From “I Remember, I Remember” -Mary Ruefle
August 22, 2012, 7:21 am
Filed under: Uncategorized | Tags: ,

“I remember standing in a field in Switzerland at dusk, surrounded by cows with bells around their necks, and reading John Keats’s “Ode to a Nightingale” out loud from an open book I was holding in my hands, and I started to weep—weep is a better word for it than cry—and I remember the tears slowly streaming down my face, it was that beautiful to me, and I loved poetry that much. I was eighteen.

I remember (later) thinking that it was actually hilarious that I used to read poetry to cows, that they were an integral part of my most serious moment.

I remember in junior high my leg was in a cast and it was summer and I was lying on a sofa in the basement where it was cool; there was a TV down there, and an ironing board, and a room for my sister to stay in when she came home from college, and my sister was ironing—she was always ironing, sewing, or cooking, she was majoring in Home Economics—and to pass the time she gave me one of her college textbooks, a book of poems by the British Romantics, and the only other thing I can remember is that my life changed that summer. My life changed for good.

I remember when I graduated from college, we were asked to submit exactly how we wanted our names to appear on our diplomas, and I spelled my middle name (which is Lorraine) Low Rain, because the day before I had been reading W.S. Merwin’s new book and in it was some kind of brief Japanese thing along the lines of ‘Low Rain, Roof Fell.’ ”


“I remember I was a child, and when I grew up I was a poet. It all happened at sixty miles an hour and on days when the clock stopped and all of humanity fit into a little chapel, into a pinecone, a shot of ouzo, a snail’s shell, a piece of soggy rye on the pavement.”

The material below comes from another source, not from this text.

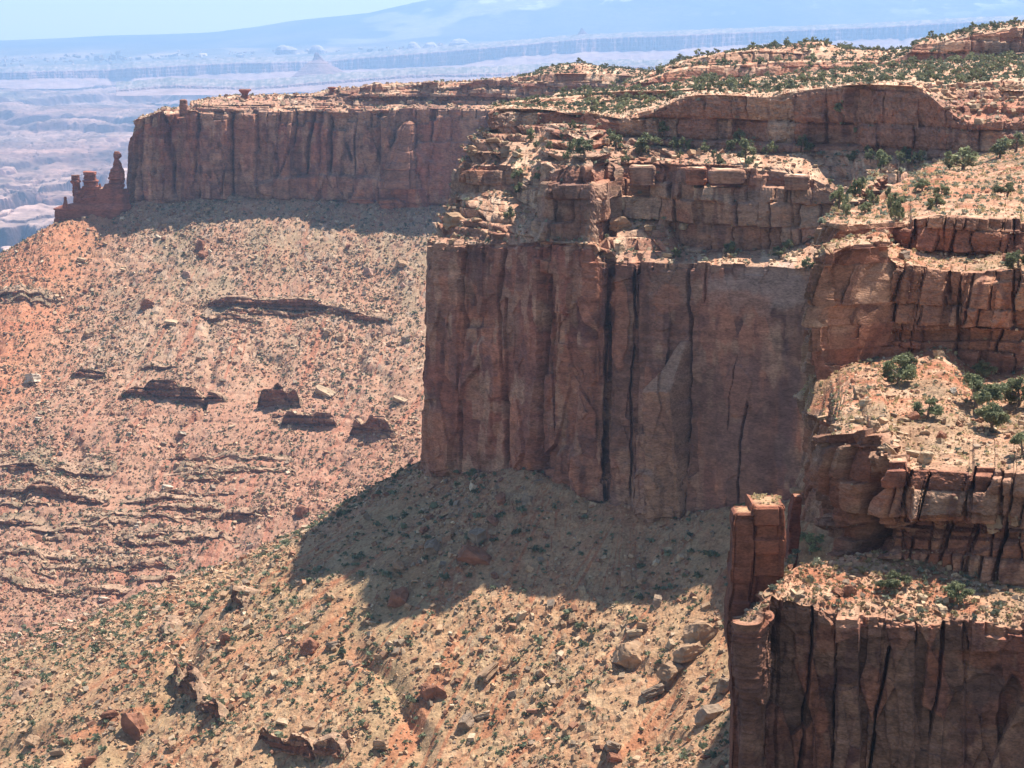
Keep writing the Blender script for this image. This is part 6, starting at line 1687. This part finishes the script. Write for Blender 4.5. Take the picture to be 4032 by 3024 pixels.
shrub_cover('grass', pt + np.array((0.1, 0.2, 0.02)), sizes(len(pt), 0.3, 0.6, 2.0), 10, GR0, GR1, 'grass tufts on the flat top of the tall pillar', 'grass', leaf=0.3, up=1.6)
dens_n = 0.5 + 0.5 * vn(VX[:, 0] / 16, VX[:, 1] / 22, seed=501)
k = pick(nearT & (rng.random(len(VX)) < 0.25 + 0.75 * dens_n), 5000)
shrub_cover('shrubs', VX[k], sizes(len(k), 0.7, 3.0, 2.2), 16, SH0, SH1, 'low green shrubs dotting the near talus slope', 'shrubs')
k = pick(farT & vis & (rng.random(len(VX)) < 0.2 + 0.8 * dens_n), 9500)
shrub_cover('shrubs', VX[k], sizes(len(k), 0.9, 3.4, 2.6), 9, SH0, SH1, 'grey green shrubs dotting the far talus slope', 'shrubs')
k = pick(mN & fin_ & (VU > 0.65) & (VG >= 1) & (VG <= 5), 2645)
shrub_cover('shrubs', VX[k], sizes(len(k), 0.5, 1.8, 2.2), 14, SG0, SG1, 'grey green shrubs on the ledges of the promontory', 'shrubs')
k = pick(((mN & (VG == 6)) | (kn & (VU > 0.6))) & fin_ & (vis | (vpx > 4030)), 6600)
shrub_cover('shrubs', VX[k], sizes(len(k), 0.8, 2.6, 2.2), 14, SH0 * 1.0, SH1 * 1.05, 'dense low scrub between the trees of the mesa top', 'shrubs')
k = pick(mF & fin_ & (VU > 0.7) & (VG >= 1), 420)
shrub_cover('shrubs', VX[k], sizes(len(k), 1.2, 3.6, 2.2), 10, SH0, SH1, 'dark shrubs along the top of the far mesa', 'shrubs')
k = pick(mU & fin_ & (VG == 5), 1550)
shrub_cover('shrubs', VX[k], sizes(len(k), 0.45, 1.4, 2.4), 16, SG0, SG1, 'small grey sage bushes on the sandy slope', 'shrubs')
k = pick(mU & fin_ & (VG == 5), 2325)
shrub_cover('grass', VX[k], sizes(len(k), 0.4, 1.0, 2.4), 8, GR0, GR1, 'yellow grass tufts on the sandy slope', 'grass', leaf=0.3, up=2.0)
k = pick(mU & fin_ & ((VG == 1) | (VG == 3)), 3410)
shrub_cover('grass', VX[k], sizes(len(k), 0.2, 0.7, 2.0), 10, GR0, GR1, 'yellow green grass tufts on the near bench', 'grass', leaf=0.3, up=2.0)
k = pick(mU & fin_ & ((VG == 1) | (VG == 3)), 589)
shrub_cover('shrubs', VX[k], sizes(len(k), 0.3, 0.9, 2.0), 18, SG0, SG1, 'small grey shrubs on the near bench', 'shrubs')
k = pick(mL & fin_ & (VG == 1), 1395)
shrub_cover('grass', VX[k], sizes(len(k), 0.25, 0.8, 2.0), 12, GR0 * .8, GR1 * .8, 'grass tufts on the lowest near bench', 'grass', leaf=0.3, up=1.6)
k = pick(mL & fin_ & (VG == 1), 248)
shrub_cover('shrubs', VX[k], sizes(len(k), 0.4, 1.2, 2.0), 18, SG0, SG1, 'grey shrubs on the lowest near bench', 'shrubs')

# ------------------------------------------------------------------ haze
hz = bpy.data.materials.new('haze_air')
hz.use_nodes = True
hn, hl = hz.node_tree.nodes, hz.node_tree.links
hn.clear()
ho = hn.new('ShaderNodeOutputMaterial')
pv = hn.new('ShaderNodeVolumePrincipled')
pv.inputs['Color'].default_value = (0.39, 0.62, 0.93, 1)
pv.inputs['Density'].default_value = 5.2e-5
pv.inputs['Anisotropy'].default_value = 0.25
hl.new(pv.outputs[0], ho.inputs['Volume'])
hv = np.array([(x, y, z) for x in (-22000, 22000) for y in (-400, 34500) for z in (-1100, 2300)], float)
hme = mesh_np('haze', hv, quads=[(0, 1, 3, 2), (4, 6, 7, 5), (0, 4, 5, 1), (2, 3, 7, 6), (0, 2, 6, 4), (1, 5, 7, 3)])
tag(obj('haze', hme, hz), 'thin blue haze filling the air over the canyons', 'haze', kind='stuff')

“I remember the night I decided I would call myself a poet. I had been invited to a dinner party of literati, and I knew I would inevitably be asked what I did. I usually said I was a teacher; I was twenty-seven years old and had been writing poems since I was nine. I made up my mind that if anyone asked, I would say I was a poet; I left my apartment with resolve, a sense of mission, and security. And someone asked. Alain, a charismatic French poet wearing a blue velvet jacket and a long white scarf, asked me what I did; I took a deep breath and said I was a poet; his face distorted into a human field of disgust: “A poet!” he cried. “If you call yourself a poet then you cannot possibly be one; poets live in shadows and never admit and do not discuss, and besides, a real poet knows that all the poems in the world do not a poet make. I would no more call myself a poet than call myself a man—it is the height of arrogance, as any dog knows.” Dear me! I left the party in tears—hard cold tears of confusion and humiliation. It seemed my final hour.”